12.24 Market Risk Indicator Warning: USD, Copper, Gold, and Crude Oil Technical Outlook

The US Dollar Retreats from Highs, Risk Indicators Signal Alert

The shift in Federal Reserve policy expectations has put pressure on the US dollar. The preliminary Q3 US GDP growth rate came in at 4.3% quarter-over-quarter, well above the expected 3.3%, marking the fastest pace in two years; core personal consumption expenditures increased by 2.9% quarter-over-quarter, in line with market expectations. Strong economic data should support a stronger dollar, but it has been countered by Trump’s pressure on Fed policies.

The US Dollar Index fell 0.37% on Tuesday (December 23), reaching a low of 97.74, forming a two-day decline. More concerning is that the dollar has effectively broken below the key support level of 98.0, hitting a new two-and-a-half-month low. Liquidity during the Christmas holiday has further amplified short-term volatility risks.
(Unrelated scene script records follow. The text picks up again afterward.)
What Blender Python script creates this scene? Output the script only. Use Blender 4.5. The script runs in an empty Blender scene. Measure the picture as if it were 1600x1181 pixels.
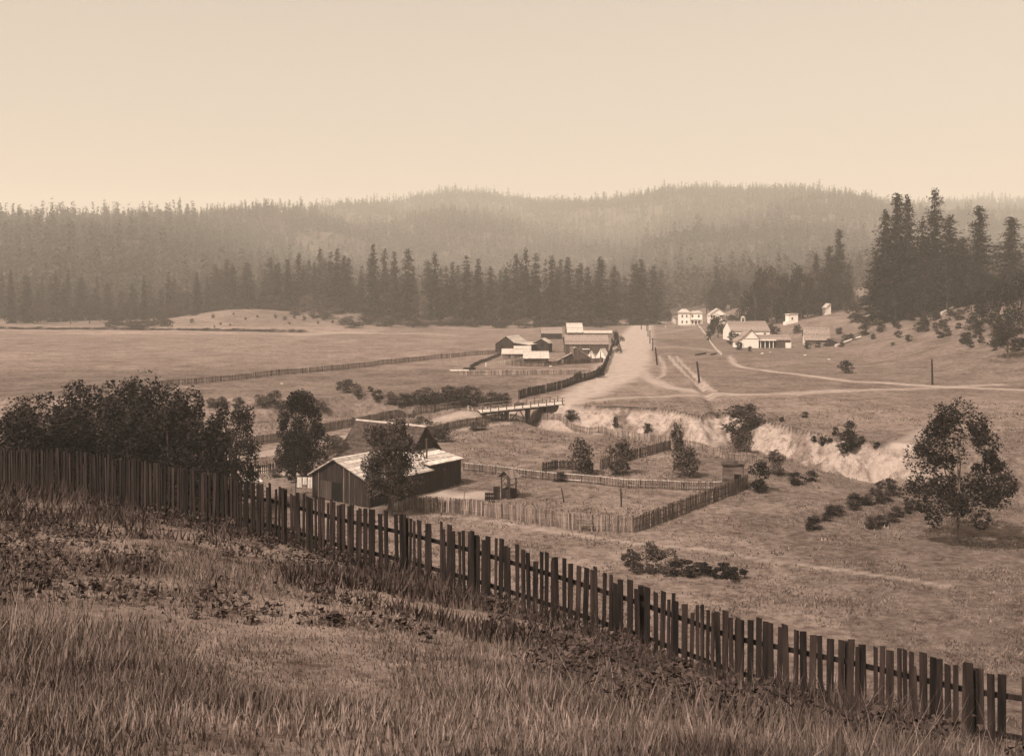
import bpy, math, random
import numpy as np
from mathutils import Matrix, Vector
R = math.radians
random.seed(7)
rng = np.random.default_rng(7)
C = bpy.context.scene.collection
F_PX, CX, HY, CAMZ = 1716.0, 800.0, 448.0, 20.0

# ---------------------------------------------------------------- materials
def sep(v):
    g = float(np.interp(v, [.02, .15, .5], [.64, .71, .85])); b = float(np.interp(v, [.02, .15, .5], [.53, .59, .74]))
    return (v, v*g, v*b, 1)

def new_mat(name):
    m = bpy.data.materials.new(name); m.use_nodes = True
    nt = m.node_tree; b = nt.nodes['Principled BSDF']
    b.inputs['Roughness'].default_value = .9
    b.inputs['Specular IOR Level'].default_value = .15
    return m, nt, b

def noise_mat(name, v0, v1, scale=1.5, stretch=(1, 1, 1), rough=.9, detail=6, bump=0, coord='Object', seams=0, c0=.35, c1=.65, spec=.15, isl=0, obr=0):
    m, nt, b = new_mat(name); N = nt.nodes; L = nt.links
    tc = N.new('ShaderNodeTexCoord'); mp = N.new('ShaderNodeMapping'); mp.inputs['Scale'].default_value = stretch
    L.new(tc.outputs[coord], mp.inputs['Vector'])
    no = N.new('ShaderNodeTexNoise'); no.inputs['Scale'].default_value = scale; no.inputs['Detail'].default_value = detail
    no.inputs['Roughness'].default_value = .65
    L.new(mp.outputs[0], no.inputs['Vector'])
    cr = N.new('ShaderNodeValToRGB'); cr.color_ramp.elements[0].position = c0; cr.color_ramp.elements[1].position = c1
    cr.color_ramp.elements[0].color = sep(v0); cr.color_ramp.elements[1].color = sep(v1)
    L.new(no.outputs['Fac'], cr.inputs[0]); out = cr.outputs[0]
    if seams:      # dark gaps between boards: real pattern of the material
        sx = N.new('ShaderNodeSeparateXYZ'); L.new(tc.outputs[coord], sx.inputs[0])
        ad = N.new('ShaderNodeMath'); ad.operation = 'ADD'
        if seams > 0: L.new(sx.outputs[0], ad.inputs[0]); L.new(sx.outputs[1], ad.inputs[1])
        else: L.new(sx.outputs[2], ad.inputs[0]); ad.inputs[1].default_value = 0
        dv = N.new('ShaderNodeMath'); dv.operation = 'MULTIPLY'; dv.inputs[1].default_value = 1/abs(seams); L.new(ad.outputs[0], dv.inputs[0])
        fr = N.new('ShaderNodeMath'); fr.operation = 'FRACT'; L.new(dv.outputs[0], fr.inputs[0])
        fl = N.new('ShaderNodeMath'); fl.operation = 'FLOOR'; L.new(dv.outputs[0], fl.inputs[0])
        wn = N.new('ShaderNodeTexWhiteNoise'); wn.noise_dimensions = '1D'; L.new(fl.outputs[0], wn.inputs['W'])
        lt = N.new('ShaderNodeMath'); lt.operation = 'GREATER_THAN'; lt.inputs[1].default_value = .12; L.new(fr.outputs[0], lt.inputs[0])
        ma = N.new('ShaderNodeMath'); ma.operation = 'MULTIPLY_ADD'; ma.inputs[1].default_value = .55; ma.inputs[2].default_value = .65; L.new(wn.outputs['Value'], ma.inputs[0])
        mm = N.new('ShaderNodeMath'); mm.operation = 'MULTIPLY'; L.new(ma.outputs[0], mm.inputs[0]); L.new(lt.outputs[0], mm.inputs[1])
        mx = N.new('ShaderNodeMath'); mx.operation = 'MAXIMUM'; mx.inputs[1].default_value = .3; L.new(mm.outputs[0], mx.inputs[0])
        vm = N.new('ShaderNodeVectorMath'); vm.operation = 'SCALE'; L.new(out, vm.inputs[0]); L.new(mx.outputs[0], vm.inputs['Scale']); out = vm.outputs[0]
    for amt, node, sock in ((isl, 'ShaderNodeNewGeometry', 'Random Per Island'), (obr, 'ShaderNodeObjectInfo', 'Random')):
        if amt:
            g = N.new(node); ma = N.new('ShaderNodeMath'); ma.operation = 'MULTIPLY_ADD'; ma.inputs[1].default_value = 2*amt; ma.inputs[2].default_value = 1-amt
            L.new(g.outputs[sock], ma.inputs[0]); vm = N.new('ShaderNodeVectorMath'); vm.operation = 'SCALE'; L.new(out, vm.inputs[0]); L.new(ma.outputs[0], vm.inputs['Scale']); out = vm.outputs[0]
    L.new(out, b.inputs['Base Color'])
    b.inputs['Roughness'].default_value = rough; b.inputs['Specular IOR Level'].default_value = spec
    if bump:
        bp = N.new('ShaderNodeBump'); bp.inputs['Strength'].default_value = bump; L.new(no.outputs['Fac'], bp.inputs['Height']); L.new(bp.outputs[0], b.inputs['Normal'])
    return m

M = {}
M['leaf'] = noise_mat('broad_leaves', .018, .075, .9, isl=.5, obr=.2)
M['leaf_dark'] = noise_mat('dark_leaves', .005, .024, .9, isl=.6, obr=.2)
M['leaf_pale'] = noise_mat('pale_leaves', .06, .15, .8, isl=.4, obr=.2)
M['needle'] = noise_mat('conifer_needles', .010, .042, 3.0, isl=.6, obr=.35)
M['needle_dark'] = noise_mat('dark_needles', .008, .03, 3.0, isl=.6, obr=.3)
M['forest'] = noise_mat('far_forest_needles', .012, .075, .02, detail=9, c0=.3, c1=.7, isl=.5)
M['bark'] = noise_mat('bark', .05, .14, 3, (1, 1, .3))
M['wood_dark'] = noise_mat('old_dark_boards', .010, .045, 2.2, (4, 4, .25), seams=.28)
M['wood_mid'] = noise_mat('weathered_boards', .04, .11, 2.2, (4, 4, .25), seams=.3)
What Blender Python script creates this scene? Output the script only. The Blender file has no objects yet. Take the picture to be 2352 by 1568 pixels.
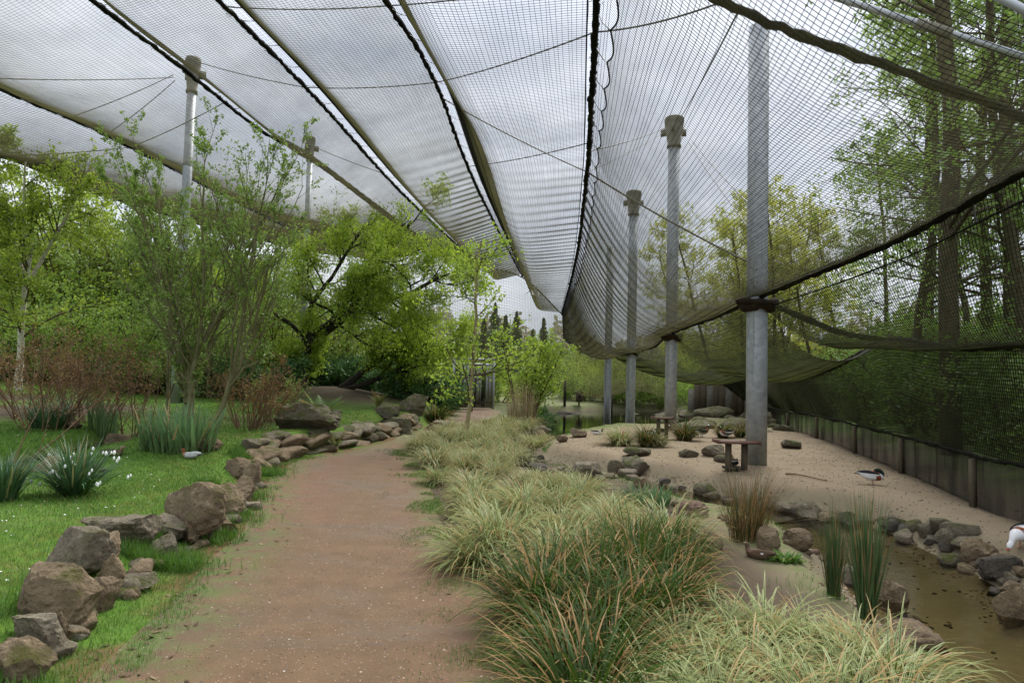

From a technical perspective, if the dollar cannot hold above 98.0, downside potential will open up, and risk indicators suggest the 95.2 level may be vulnerable.

Support levels: 96.5, 95.2, 93.5
Resistance levels: 98.0, 99.0, 100.0

Commodity Markets Diverge, Risk Management Urgent

Commodity markets show a clear divergence, which now serves as the most important risk indicator.

Copper Breaks Out of Rebound, Strong Momentum

LEM copper surged over 1% during Wednesday (December 24), reaching a high of $12,276. MACD indicators clearly show strong bullish sentiment, with copper entering a new upward phase. The higher high structure indicates the trend quality remains good. If LEM copper can stabilize above the $12,000 level, further rebounds could extend toward $13,000.

Support levels: 12,000, 11,600, 11,200
Resistance levels: 12,400, 13,000, 14,000

Gold Breaks Key Resistance, Rebound Targets Emerge

Gold experienced a modest but clear upward move on Wednesday (December 24), reaching a high of $4,525.8 and successfully breaking above the $4,500 level. Technically, gold is in a new upward trend, with higher highs reflecting a steady trend. If gold can hold above $4,500, this will be an important risk indicator for the extent of the subsequent rebound. The rebound could challenge levels of $4,620 and even $4,770, with January 6th being a critical timing point.

Support levels: 4,500, 4,400, 4,220
Resistance levels: 4,550, 4,620, 4,770

Crude Oil Builds Momentum, Momentum Indicators Turn

WTI crude oil rose 0.9% on Tuesday (December 23), reaching a high of $59.56, marking three consecutive days of gains. AO indicator shows accelerating upward momentum, suggesting a potential correction after the long-term downtrend since June.

If WTI can break and hold above $59.0, further rebound potential could extend to $61.5 and even $64.5. Conversely, if oil prices fall below the $57.0 support level, there is a risk of the downtrend deepening again.

Support levels: 57.0, 55.0, 52.0
Resistance levels: 59.0, 61.5, 64.5

Summary

Current market risk indicators present a complex picture. The dollar faces downside pressure, while commodities generally show a rebound. However, liquidity contraction increases volatility risks that should not be underestimated. Investors should closely monitor key support and resistance levels, especially the critical levels at 98.0 for the dollar, 4,500 for gold, and 59.0 for crude oil. These levels often serve as important risk indicators for determining the market’s future direction.